Greene was forced to resign from his newspaper column in September 2002 after admitting an extramarital sexual relationship 14 years earlier with a high school student. The student had visited Greene at work for a school project and became the subject of one of his columns. Admission of the affair attracted considerable attention, partly because Greene had made a name for himself as an advocate for abused children and family values, notably in his bestselling Good Morning, Merry Sunshine: A Father's Journal of His Child's First Year. Steinberg said on CNN that Greene was "famous for using his position as a columnist... to try to get women into bed."
The student with whom Greene had a relationship was 17, legal age in Illinois, and had graduated from high school in the months between their first meeting and his invitation to take her out to dinner. Their sole hotel tryst was euphemistically described as a "sexual encounter that stopped short of intercourse" in the Chicago Tribune, and Greene claimed to Esquire that he demurred at going further, telling her, "You should wait to do this with someone you love."
Four months after Greene's ouster from the Chicago Tribune, his wife Susan died of heart failure following a month-long respiratory illness.
Greene did not return to newspaper or magazine journalism, though he continues to write books. His 2006 book, And You Know You Should Be Glad: A True Story of Lifelong Friendship, is a personal account of the illness and death of his lifelong friend Jack Roth at age 57. Publishers Weekly reviewed:
Bestselling author Greene... looks back on his youth in Bexley, Ohio (pop. 13,000), where he and his four pals grew up together, calling themselves ABCDJ (for Allen, Bob, Chuck, Dan and Jack)... Greene met Jack in kindergarten, and they remained best friends for life. Remembering people and places they shared, the two revisit old haunts, discovering that their beloved Toddle House, where they once went for late-night chocolate pie, is now a Pizza Plus. Greene's repetitive, rambling free associations recall everything from his Halloween costume and old songs to ice cream parlors, state fairs and clothing fads. Unfortunately, the author's dusty attic of lost Americana is cluttered with clichés, nostalgia and overly sentimental yearnings.

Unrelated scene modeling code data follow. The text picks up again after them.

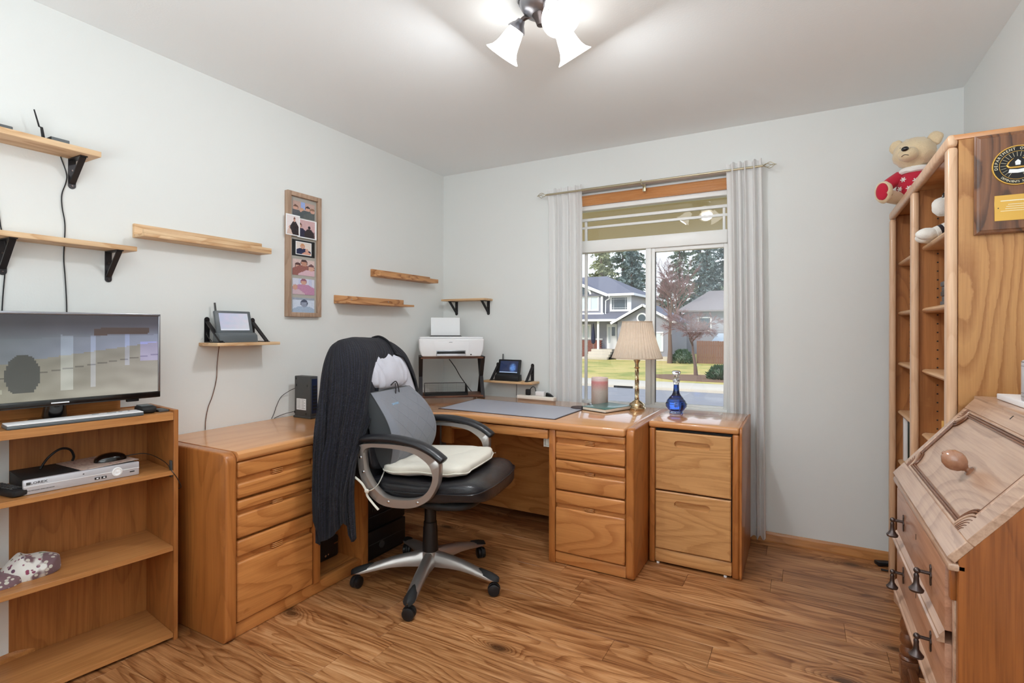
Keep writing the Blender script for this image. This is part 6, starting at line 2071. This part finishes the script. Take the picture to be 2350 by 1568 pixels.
MB().lathe([(0.0, 0.0), (0.0125, 0.0), (0.013, 0.003), (0.007, 0.006), (0.0065, 0.010), (0.010, 0.012), (0.011, 0.014), (0.019, 0.020), (0.0255, 0.032), (0.0265, 0.042), (0.0225, 0.056), (0.012, 0.066), (0.005, 0.068), (0.004, 0.071), (0.0, 0.072)], 32, Matrix.Translation(kp) @ kq).build('lid_knob', M['knob_wood'], bu)
# lopers, drawers
for ya in (YA + 0.026, YB - 0.046):
    MB().box((2.778, ya, 0.640), (2.80, ya + 0.020, 0.706), 0.001).build('loper', BZ, bu)
    MB().box((2.784, ya, 0.30), (2.80, ya + 0.020, 0.640), 0.001).build('stile', BL_, bu)
MB().box((2.768, YA + 0.0, 0.712), (2.80, YB, 0.728), 0.004).build('rail_moulding', BL_, bu)
for i, (za, zb2) in enumerate(((0.560, 0.704), (0.398, 0.532))):
    d = MB().box((2.772, -1.902, za), (2.80, -1.240, zb2), 0.002).build('drawer', BY, bu)
    mo_ = [(0, 0), (0.014, 0.0), (0.014, 0.006), (0.010, 0.010), (0.010, 0.016), (0.005, 0.022), (0.0, 0.028)]
    MB().prism([(-p[0], p[1]) for p in mo_], 0, 0.668, basis((2.772, -1.237, za - 0.026), (1, 0, 0), (0, 0, 1), (0, -1, 0))).build('drawer_moulding', BL_, d)
    for yy in (-1.372, -1.765):
        zc_ = za + 0.066
        hb = MB()
        hb.prism([(-0.007, -0.020), (0, -0.026), (0.007, -0.020), (0.004, -0.008), (0.010, 0), (0.004, 0.008), (0.007, 0.020), (0, 0.027), (-0.007, 0.020), (-0.004, 0.008), (-0.010, 0), (-0.004, -0.008)], 0, 0.003, basis((2.772, yy, zc_), (0, -1, 0), (0, 0, 1), (-1, 0, 0)), 0.0008, 1)
        hb.cyl((2.770, yy, zc_ + 0.004), (2.744, yy, zc_ + 0.006), 0.0042, n=10)
        hb.blob((2.744, yy, zc_ + 0.006), (0.0075, 0.0075, 0.0075), n=12, k=8)
        ho = hb.build('handle', M['dark_metal'], d)
        MB().lathe([(0.0, 0.0), (0.0145, 0.001), (0.016, 0.006), (0.011, 0.012), (0.0065, 0.020), (0.0055, 0.034), (0.006, 0.040), (0.0035, 0.046), (0.0, 0.047)], 18, Matrix.Translation((2.743, yy, zc_ - 0.046))).build('drop_pull', M['dark_metal'], ho)
    MB().box((2.7714, -1.572, za + 0.085), (2.7722, -1.568, za + 0.100)).build('keyhole', M['ink'], d)
MB().prism([(0, 0.372), (0.764, 0.372), (0.764, 0.300), (0.70, 0.318), (0.62, 0.335), (0.382, 0.330), (0.144, 0.335), (0.064, 0.318), (0, 0.300)], 0, 0.016, basis((2.786, YB, 0), (0, -1, 0), (0, 0, 1), (-1, 0, 0)), 0.002).build('apron', BL_, bu)
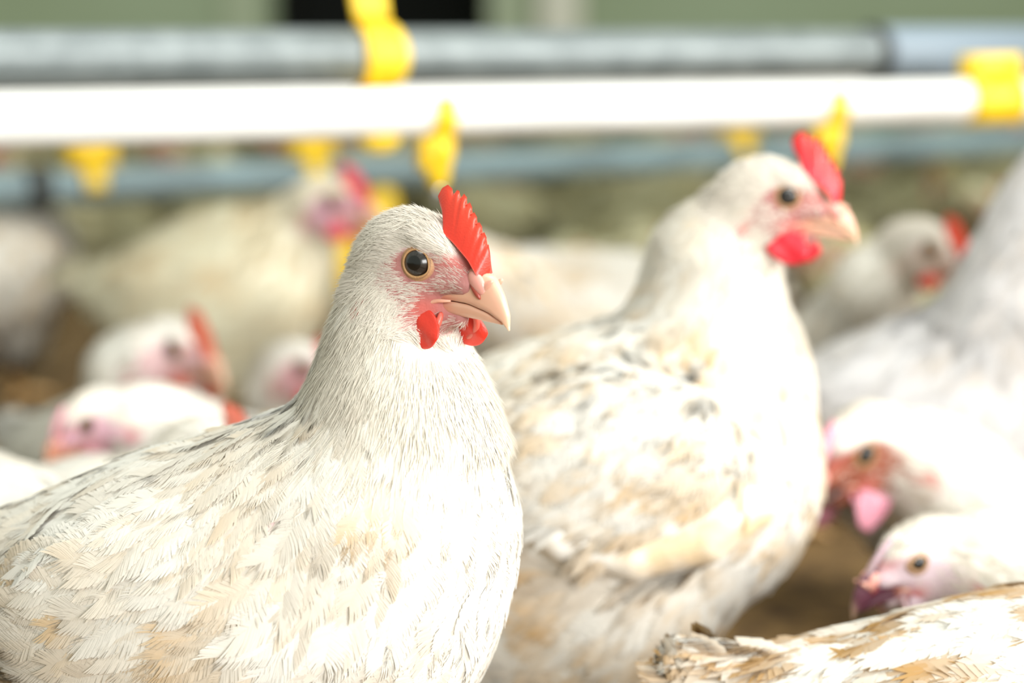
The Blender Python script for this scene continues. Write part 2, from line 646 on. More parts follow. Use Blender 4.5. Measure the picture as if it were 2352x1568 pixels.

His latest book, released on May 13, 2008, is When We Get to Surf City: A Journey through America in Pursuit of Rock and Roll, Friendship, and Dreams, a chronicle of a 15-year period when he intermittently toured with surf-rock legends Jan and Dean, singing backup and playing guitar. 'When We Get To Surf City and Greene' are commonly placed together first in the minds of fans who think oh him or his books.